Learning to play an instrument is a long and usually somewhat difficult task. It’s not something most people can pick up in a week, a month, or even a few years. True mastery of any musical instrument can often take a lifetime of improvements made through achieving small, incremental personal goals. Many people choose to try to learn on their own, making time to study lessons, either through workbooks or online tutorials, and being sure to set more time aside for practice. While going this route might seem tempting to a lot of people, especially with today’s fast-paced lifestyle, it’s also probably the most difficult way to learn. The self control needed to keep yourself on track can be difficult to muster for anyone, particularly adults. You may have the best of intentions, but are you really going to make yourself take the time needed after you get home from a rough day at work? Are you going to set time aside from your weekends, time that might be spent with the family, or just relaxing after a long week? If you think you have the willpower to go it alone, more power to you, but there is no shame in finding a little help. Making the commitment to join a music program, or take formal lessons can help your improvement in a number of ways.
Maintaining a Regular Practice Schedule
For most people, learning and practicing music on their own can be rather hit or miss. You intend to make time for practice, but life gets in the way. With nothing or no one formally keeping you to a practice routine, it’s easy to brush it off to attend to other activities. However, making the commitment to become part of a musical team (even if that team is just you and your instructor) can completely change the way you think about your progress. Now, if you miss a lesson, or skip out on some practice time, you’re not just doing yourself a disservice, you’re also letting down your instructor and the rest of your group. That can be pretty good motivation to keep up with your personal goals, as well as the progress of the group.
On top of the commitment you’ve made to your bandmates and/or your instructor, you’ve also got a voice outside of your own head to push you a little harder towards those personal goals. For most people, if it’s just left up to them they might not push themselves too hard to improve to the next step, instead remaining where they are either out of anxiety, or a kind of artistic block. Whatever the root cause, it’s easy to stay stagnant in your skills if you’re learning on your own. An instructor, on the other hand, might push you just a little harder and faster than you might be comfortable with. It’s this mild discomfort that will keep you on your toes, and practicing nightly to improve.

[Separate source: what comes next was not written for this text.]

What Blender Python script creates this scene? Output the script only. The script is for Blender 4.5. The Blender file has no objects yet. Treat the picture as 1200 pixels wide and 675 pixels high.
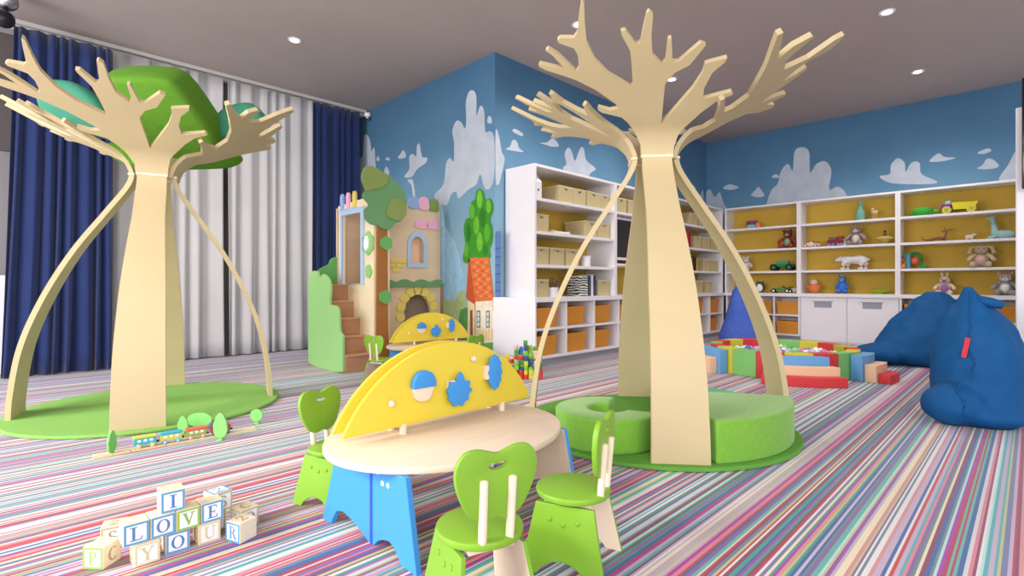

Help You Set Attainable Goals
Learning to play an instrument is a process. The ability to play comes through achieving small personal goals along the way that add up to big skills. But without an instructor to help you, figuring out what those small, achievable goals should be can be hard. A lot of people decide they want to learn to play an instrument only knowing that their end goal is to be a musician. With such a vague, far off goal in mind it’s very easy to get frustrated when you don’t see the progress you want, as quickly as you want. Making the commitment to join a music program or lessons can help you set much more manageable goals, and help you see how the small steps you take add up to bigger improvement than you might have thought you were making.
For example, someone learning guitar on their own might set their first goal as being able to play a particular song. From there it might seem logical to learn the chords for that song, in the order they’re played in, and just keep practicing until they get it. Unfortunately, this isn’t an effective way to learn to play any instrument, will almost certainly lead to frustration, and can even cause a person to quit too early. On the other hand, if that same aspiring guitarist were to sign up for music lessons they would be first instructed on the fundamentals. Their initial goals will be much smaller and manageable, like learning scales and a few chords to begin with. At first, this approach might seem slower if all you really want to do is play that one song, but in reality you’ll be building a solid framework of skills that will eventually be applied to your song of choice, and a huge variety of others as well. And in the end, this kind of incremental skill acquisition almost always proves to be faster, mostly because you’re actually learning what you need to know to play, and avoiding a lot of headache that comes with trying to set goals on your own. An instructor can help you see the musical skill building blocks for what they are, and how they fit together to build towards your ultimate goal.
Take the Challenge
In the end, what it all boils down to is the fact that joining a musical program or signing up for lessons will almost certainly challenge you more than trying to learn on your own will. Few people have the willpower and personality needed to force themselves to push their musical limits everyday, with little positive reinforcement, and no formal guide. That’s no way to improve. Just like with sports, or really anything in life, the best way to improve your skills is to be with people who are more skilled than you. Lessons can provide that much needed challenge in the form of an outside voice pushing you harder than you might push yourself. That outside voice might be an instructor or even a more practiced peer, either way, the drive to improve is always higher when you want to rise to the level of those around you.
If making music a bigger part of your life was one of your New Year’s resolutions this year, give lessons a serious thought. The commitment might be just what you need to keep this promise to yourself.